> [REQUIRED WORK] Begin with the first line and repeat exactly through the line containing "from mathutils import"; leave every image out.

↓↓↓

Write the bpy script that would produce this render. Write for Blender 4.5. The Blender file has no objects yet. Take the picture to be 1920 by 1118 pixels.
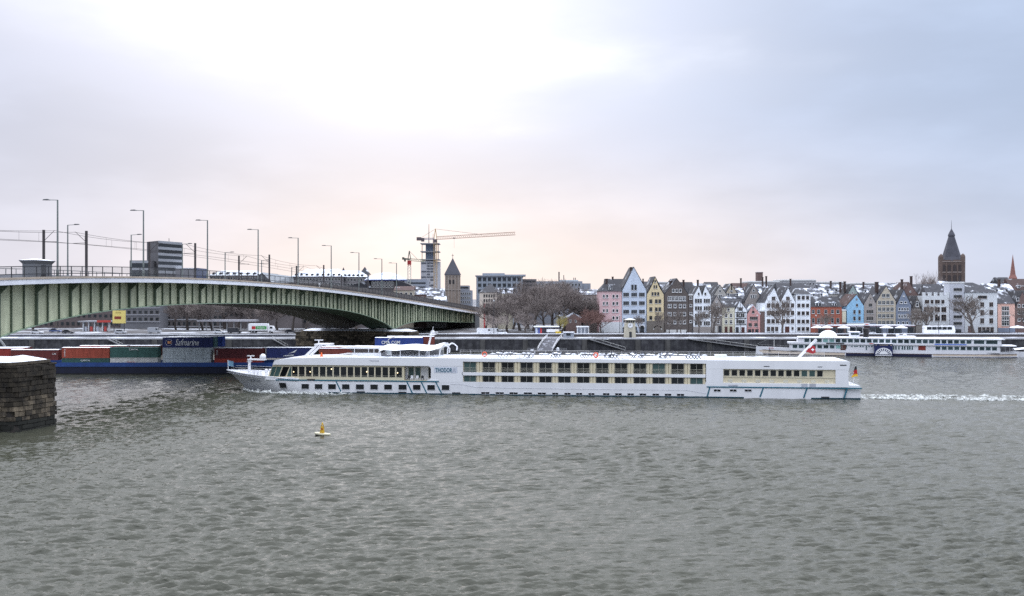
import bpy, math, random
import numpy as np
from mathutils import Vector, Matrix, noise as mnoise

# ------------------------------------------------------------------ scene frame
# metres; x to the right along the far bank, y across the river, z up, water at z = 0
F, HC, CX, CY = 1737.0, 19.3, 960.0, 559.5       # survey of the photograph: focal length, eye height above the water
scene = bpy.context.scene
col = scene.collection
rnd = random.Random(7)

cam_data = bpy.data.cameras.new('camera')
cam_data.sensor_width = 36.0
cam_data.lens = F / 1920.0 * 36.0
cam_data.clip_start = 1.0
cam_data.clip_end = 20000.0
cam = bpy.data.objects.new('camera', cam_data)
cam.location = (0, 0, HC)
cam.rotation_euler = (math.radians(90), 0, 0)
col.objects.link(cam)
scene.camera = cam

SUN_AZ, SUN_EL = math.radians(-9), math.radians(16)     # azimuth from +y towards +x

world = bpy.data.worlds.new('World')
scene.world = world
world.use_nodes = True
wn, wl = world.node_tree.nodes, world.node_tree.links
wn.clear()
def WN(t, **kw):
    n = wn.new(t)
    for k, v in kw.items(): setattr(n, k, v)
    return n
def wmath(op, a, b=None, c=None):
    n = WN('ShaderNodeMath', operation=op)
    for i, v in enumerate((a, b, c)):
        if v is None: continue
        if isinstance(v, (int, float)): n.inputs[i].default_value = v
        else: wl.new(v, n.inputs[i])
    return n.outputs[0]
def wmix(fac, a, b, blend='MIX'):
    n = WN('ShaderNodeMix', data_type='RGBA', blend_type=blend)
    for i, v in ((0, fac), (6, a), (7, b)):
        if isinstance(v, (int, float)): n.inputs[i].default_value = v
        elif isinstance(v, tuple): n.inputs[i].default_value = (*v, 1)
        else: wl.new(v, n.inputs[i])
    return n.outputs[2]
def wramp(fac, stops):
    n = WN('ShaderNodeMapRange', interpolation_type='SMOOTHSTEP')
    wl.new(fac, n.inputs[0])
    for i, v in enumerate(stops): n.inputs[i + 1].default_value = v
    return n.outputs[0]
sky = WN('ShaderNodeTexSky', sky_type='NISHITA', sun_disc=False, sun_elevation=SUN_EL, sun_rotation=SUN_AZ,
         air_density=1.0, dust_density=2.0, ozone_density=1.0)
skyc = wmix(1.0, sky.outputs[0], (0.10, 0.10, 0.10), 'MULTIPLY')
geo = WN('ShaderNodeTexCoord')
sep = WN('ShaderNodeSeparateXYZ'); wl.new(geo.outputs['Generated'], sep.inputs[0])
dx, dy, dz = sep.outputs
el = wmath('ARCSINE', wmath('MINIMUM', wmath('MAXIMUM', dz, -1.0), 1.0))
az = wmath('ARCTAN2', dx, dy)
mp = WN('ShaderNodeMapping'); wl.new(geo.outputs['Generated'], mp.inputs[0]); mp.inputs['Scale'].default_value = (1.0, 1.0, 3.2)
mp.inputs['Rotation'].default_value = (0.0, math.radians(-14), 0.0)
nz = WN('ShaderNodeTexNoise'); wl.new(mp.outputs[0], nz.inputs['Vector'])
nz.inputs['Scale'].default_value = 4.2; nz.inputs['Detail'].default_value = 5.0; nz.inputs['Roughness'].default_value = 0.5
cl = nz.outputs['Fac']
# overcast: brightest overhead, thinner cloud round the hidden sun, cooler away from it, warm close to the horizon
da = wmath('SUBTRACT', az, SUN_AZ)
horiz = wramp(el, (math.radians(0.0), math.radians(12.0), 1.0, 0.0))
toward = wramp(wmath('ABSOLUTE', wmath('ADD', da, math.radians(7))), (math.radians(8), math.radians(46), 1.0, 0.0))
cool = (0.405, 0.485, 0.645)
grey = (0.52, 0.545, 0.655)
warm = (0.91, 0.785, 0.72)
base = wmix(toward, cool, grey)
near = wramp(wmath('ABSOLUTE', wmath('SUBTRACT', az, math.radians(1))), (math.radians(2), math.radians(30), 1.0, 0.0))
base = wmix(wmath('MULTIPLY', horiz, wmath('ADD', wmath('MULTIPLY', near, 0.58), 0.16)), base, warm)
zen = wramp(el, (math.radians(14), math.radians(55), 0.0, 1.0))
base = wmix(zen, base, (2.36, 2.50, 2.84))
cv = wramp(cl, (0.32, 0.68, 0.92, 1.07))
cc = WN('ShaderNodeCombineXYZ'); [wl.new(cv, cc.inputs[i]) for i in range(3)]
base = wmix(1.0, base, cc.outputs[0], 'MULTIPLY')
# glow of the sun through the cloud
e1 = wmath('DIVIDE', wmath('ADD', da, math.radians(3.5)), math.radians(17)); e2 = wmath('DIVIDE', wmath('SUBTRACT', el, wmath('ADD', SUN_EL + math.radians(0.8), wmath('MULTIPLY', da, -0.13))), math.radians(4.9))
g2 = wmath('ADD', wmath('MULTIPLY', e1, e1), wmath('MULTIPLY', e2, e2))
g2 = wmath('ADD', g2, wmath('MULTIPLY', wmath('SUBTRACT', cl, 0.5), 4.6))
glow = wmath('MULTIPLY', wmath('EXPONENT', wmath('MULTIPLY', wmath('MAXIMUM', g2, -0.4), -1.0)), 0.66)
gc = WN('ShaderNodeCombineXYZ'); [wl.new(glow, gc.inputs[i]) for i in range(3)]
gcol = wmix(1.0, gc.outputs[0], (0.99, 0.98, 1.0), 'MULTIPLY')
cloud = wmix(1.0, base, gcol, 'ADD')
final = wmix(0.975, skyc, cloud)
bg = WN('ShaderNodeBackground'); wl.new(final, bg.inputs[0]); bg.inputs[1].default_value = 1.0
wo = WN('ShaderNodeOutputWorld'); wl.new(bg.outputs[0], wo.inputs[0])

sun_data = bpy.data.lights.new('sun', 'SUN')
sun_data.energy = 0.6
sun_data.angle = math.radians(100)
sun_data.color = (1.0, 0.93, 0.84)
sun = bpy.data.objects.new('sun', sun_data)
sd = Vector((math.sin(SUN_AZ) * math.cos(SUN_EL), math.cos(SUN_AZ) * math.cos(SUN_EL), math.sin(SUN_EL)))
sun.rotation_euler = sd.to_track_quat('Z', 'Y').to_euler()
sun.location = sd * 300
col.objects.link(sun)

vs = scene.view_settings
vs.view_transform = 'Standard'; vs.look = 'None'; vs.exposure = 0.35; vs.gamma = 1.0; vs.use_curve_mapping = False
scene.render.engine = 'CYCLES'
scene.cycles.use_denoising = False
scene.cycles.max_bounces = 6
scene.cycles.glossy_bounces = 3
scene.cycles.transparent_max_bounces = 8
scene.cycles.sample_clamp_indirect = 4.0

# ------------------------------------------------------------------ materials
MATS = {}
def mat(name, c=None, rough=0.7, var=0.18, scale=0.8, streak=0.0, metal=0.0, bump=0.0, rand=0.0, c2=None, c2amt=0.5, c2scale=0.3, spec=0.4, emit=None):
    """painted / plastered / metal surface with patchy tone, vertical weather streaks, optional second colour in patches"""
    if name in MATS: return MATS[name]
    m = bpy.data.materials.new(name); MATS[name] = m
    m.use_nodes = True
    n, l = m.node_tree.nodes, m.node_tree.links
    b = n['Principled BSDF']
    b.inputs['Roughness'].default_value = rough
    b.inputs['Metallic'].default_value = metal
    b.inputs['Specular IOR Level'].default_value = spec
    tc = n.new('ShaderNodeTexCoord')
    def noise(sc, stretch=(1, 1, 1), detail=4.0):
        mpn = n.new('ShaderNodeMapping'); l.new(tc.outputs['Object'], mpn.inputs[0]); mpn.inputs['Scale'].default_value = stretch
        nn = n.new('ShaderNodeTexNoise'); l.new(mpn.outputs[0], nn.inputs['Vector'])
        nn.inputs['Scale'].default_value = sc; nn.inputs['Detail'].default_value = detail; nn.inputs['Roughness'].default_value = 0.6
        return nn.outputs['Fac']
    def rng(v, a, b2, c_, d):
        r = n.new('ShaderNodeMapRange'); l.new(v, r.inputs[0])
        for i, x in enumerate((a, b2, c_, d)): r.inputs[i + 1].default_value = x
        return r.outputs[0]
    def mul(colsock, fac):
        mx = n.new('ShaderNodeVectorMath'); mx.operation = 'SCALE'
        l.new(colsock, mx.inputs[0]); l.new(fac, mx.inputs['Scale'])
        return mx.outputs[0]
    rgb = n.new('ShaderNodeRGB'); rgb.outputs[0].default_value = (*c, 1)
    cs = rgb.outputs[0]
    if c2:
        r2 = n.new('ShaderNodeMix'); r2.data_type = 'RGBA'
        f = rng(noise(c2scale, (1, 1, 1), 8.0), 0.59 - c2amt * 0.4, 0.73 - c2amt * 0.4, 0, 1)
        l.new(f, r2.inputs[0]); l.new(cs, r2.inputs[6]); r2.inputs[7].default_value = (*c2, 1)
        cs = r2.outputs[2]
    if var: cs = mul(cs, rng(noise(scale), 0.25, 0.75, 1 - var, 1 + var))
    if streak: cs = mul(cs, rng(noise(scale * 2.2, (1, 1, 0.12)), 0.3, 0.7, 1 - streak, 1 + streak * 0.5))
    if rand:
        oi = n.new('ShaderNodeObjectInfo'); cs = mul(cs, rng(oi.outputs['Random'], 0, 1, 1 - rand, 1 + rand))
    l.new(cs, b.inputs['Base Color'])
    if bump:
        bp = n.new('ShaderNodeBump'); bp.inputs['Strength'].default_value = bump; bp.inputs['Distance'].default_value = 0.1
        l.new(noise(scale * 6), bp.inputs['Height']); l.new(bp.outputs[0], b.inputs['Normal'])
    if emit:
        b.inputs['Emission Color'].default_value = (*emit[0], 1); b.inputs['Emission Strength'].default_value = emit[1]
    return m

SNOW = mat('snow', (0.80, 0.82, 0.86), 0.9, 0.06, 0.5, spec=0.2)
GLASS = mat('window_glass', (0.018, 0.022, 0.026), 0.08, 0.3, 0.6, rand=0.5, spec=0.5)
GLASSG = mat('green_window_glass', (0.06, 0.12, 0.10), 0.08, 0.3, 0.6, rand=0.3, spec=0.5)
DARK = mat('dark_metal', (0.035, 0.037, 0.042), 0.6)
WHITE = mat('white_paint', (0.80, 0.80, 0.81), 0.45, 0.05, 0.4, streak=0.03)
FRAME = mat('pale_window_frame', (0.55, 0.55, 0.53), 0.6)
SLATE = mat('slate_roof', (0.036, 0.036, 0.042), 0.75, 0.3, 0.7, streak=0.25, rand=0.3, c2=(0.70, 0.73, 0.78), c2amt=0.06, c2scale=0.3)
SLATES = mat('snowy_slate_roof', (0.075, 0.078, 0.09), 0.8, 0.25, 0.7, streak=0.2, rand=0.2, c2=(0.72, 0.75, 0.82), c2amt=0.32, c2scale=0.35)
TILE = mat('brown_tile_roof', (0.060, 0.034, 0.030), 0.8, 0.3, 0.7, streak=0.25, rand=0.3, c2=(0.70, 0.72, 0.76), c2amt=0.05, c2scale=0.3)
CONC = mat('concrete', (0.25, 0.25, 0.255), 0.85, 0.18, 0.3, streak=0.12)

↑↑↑

> [ANSWER TO THIS TASK]
Write the bpy script that would produce this render. Write for Blender 4.5. The Blender file has no objects yet. Take the picture to be 1920 by 1118 pixels.
import bpy, math, random
import numpy as np
from mathutils import Vector, Matrix, noise as mnoise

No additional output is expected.